Copy every line of the data in which the word "from" occurs.

---+---

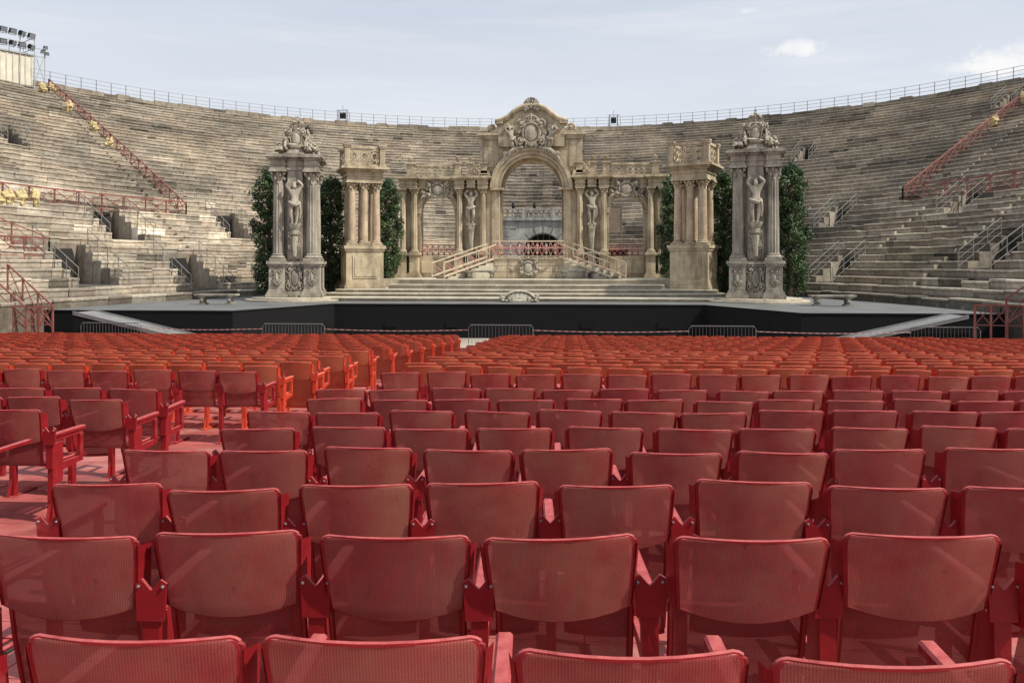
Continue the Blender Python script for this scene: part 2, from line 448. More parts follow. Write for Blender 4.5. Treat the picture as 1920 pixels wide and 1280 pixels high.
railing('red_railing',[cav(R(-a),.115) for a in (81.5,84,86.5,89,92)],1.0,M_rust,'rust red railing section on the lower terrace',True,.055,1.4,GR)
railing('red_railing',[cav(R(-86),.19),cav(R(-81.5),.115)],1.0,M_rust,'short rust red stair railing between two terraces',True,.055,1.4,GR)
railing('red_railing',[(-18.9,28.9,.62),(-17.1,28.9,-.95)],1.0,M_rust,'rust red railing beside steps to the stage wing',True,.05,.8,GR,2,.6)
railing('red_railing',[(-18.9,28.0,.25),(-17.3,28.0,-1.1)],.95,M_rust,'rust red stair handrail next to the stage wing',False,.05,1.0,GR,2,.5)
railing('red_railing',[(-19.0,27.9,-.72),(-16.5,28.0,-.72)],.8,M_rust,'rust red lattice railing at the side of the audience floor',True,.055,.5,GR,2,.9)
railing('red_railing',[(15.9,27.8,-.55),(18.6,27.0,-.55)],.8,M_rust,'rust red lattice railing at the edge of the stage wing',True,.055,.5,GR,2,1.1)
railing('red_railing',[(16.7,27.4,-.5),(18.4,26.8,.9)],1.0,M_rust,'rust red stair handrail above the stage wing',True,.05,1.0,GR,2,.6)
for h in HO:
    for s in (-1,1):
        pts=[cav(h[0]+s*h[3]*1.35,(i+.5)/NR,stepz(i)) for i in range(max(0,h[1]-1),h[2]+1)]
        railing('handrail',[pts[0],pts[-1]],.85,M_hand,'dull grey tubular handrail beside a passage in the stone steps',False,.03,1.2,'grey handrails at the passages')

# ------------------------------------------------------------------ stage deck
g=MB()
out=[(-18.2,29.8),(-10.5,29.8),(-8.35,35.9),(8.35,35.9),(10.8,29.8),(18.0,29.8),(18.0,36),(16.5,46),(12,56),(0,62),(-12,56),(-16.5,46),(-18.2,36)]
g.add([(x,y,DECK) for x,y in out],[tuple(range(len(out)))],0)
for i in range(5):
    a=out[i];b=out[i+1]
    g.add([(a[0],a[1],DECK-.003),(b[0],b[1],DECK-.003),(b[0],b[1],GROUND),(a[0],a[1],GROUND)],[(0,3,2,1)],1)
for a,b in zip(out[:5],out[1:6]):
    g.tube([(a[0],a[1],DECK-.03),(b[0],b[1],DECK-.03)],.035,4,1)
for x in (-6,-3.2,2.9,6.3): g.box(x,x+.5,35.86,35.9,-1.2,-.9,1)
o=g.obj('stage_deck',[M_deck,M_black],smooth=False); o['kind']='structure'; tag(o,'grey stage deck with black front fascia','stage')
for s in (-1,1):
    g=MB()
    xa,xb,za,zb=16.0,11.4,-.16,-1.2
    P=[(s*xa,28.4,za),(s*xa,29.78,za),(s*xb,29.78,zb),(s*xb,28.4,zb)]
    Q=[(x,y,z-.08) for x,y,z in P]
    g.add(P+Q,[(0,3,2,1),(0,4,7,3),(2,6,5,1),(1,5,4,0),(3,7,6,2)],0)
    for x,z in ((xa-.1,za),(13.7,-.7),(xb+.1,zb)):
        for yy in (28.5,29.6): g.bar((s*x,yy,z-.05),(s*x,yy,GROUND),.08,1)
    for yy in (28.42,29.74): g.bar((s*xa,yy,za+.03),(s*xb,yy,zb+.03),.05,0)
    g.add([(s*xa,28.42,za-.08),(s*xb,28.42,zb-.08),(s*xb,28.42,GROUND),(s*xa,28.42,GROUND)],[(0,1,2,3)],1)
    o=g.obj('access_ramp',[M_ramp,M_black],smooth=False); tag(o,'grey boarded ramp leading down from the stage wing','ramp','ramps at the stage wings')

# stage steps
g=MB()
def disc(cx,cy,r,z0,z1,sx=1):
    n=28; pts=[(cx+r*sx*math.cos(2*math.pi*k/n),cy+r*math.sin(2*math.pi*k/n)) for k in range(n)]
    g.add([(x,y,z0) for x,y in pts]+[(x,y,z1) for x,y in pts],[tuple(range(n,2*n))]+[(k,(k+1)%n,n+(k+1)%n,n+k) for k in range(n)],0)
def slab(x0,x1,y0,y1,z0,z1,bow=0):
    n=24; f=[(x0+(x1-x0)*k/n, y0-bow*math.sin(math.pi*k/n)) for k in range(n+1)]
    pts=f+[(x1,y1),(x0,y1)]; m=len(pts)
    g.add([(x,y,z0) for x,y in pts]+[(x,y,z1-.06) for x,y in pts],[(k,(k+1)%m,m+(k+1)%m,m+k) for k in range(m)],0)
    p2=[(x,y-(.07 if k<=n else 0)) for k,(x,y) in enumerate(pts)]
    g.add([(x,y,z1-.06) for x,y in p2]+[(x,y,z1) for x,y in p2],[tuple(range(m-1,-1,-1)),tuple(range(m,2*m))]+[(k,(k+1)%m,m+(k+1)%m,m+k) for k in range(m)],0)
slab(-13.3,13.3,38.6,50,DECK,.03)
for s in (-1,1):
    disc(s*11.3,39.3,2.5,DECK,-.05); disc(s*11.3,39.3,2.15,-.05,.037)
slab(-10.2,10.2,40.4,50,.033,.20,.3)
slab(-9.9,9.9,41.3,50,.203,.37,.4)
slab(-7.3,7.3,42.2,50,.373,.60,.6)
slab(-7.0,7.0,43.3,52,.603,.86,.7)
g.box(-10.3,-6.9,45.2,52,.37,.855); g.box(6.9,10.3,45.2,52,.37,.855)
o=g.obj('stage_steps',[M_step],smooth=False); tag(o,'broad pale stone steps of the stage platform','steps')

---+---

→ **Answer to this exercise**
Continue the Blender Python script for this scene: part 2, from line 448. More parts follow. Write for Blender 4.5. Treat the picture as 1920 pixels wide and 1280 pixels high.
    o=g.obj('access_ramp',[M_ramp,M_black],smooth=False); tag(o,'grey boarded ramp leading down from the stage wing','ramp','ramps at the stage wings')